Ronan resident to partake in Grizzly study
University of Montana graduate student Kari Eneas is hoping to help raise Grizzly bear awareness within the next couple of years.
She will be part of a team including the Wildlife Program of the Confederated Salish and Kootenai Tribes and the University of Montana studying the animal’s actions as they navigate through the county.
The research will start next spring, once the bears come out of hibernation, and last two field seasons, or summers, and three academic years total.
“With this project, we’re really just hoping to understand the mindset of the (Grizzly) bear, kind of figure out why they move along the landscape like they do, and to see whether there’s a way we can see to alter that a little bit” to reduce interactions between the animals with livestock and humans with electric fencing.
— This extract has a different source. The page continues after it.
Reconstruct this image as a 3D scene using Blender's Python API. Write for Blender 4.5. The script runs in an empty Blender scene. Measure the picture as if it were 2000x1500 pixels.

The study will take place between St. Ignatius and Pablo, Eneas said.
She noted that over the last several years, Grizzlies have been going after livestock more often.
Her first step was putting out a public call to residents of Lake County, asking those who have electric fences or who wouldn’t mind electric fences around chicken coops.
“We’re still in the design phase,” she explained, adding that she and her team wanted to get the word out so that planning could begin.
Working with the Tribal Wildlife Manager Program since 2008, Eneas said she tried to choose a project in an area where the tribes have concern, benefitting the program along with her career.
Various species have been monitored for the last several years, prompting Eneas to want to include some of that data into whichever study she decided on.
Since it is in its infancy stages, Eneas said that the price of the study won’t be immediately known, but when it is, there are fellowships and scholarships as well as a private donor to help fund the effort.
Through global positioning systems, some female bears have been located hibernating in their dens, while some male bears have been a little more active, looking to add just a bit more weight before their months-long slumber.
Each year, the hibernation period varies due to food and weather, Eneas said.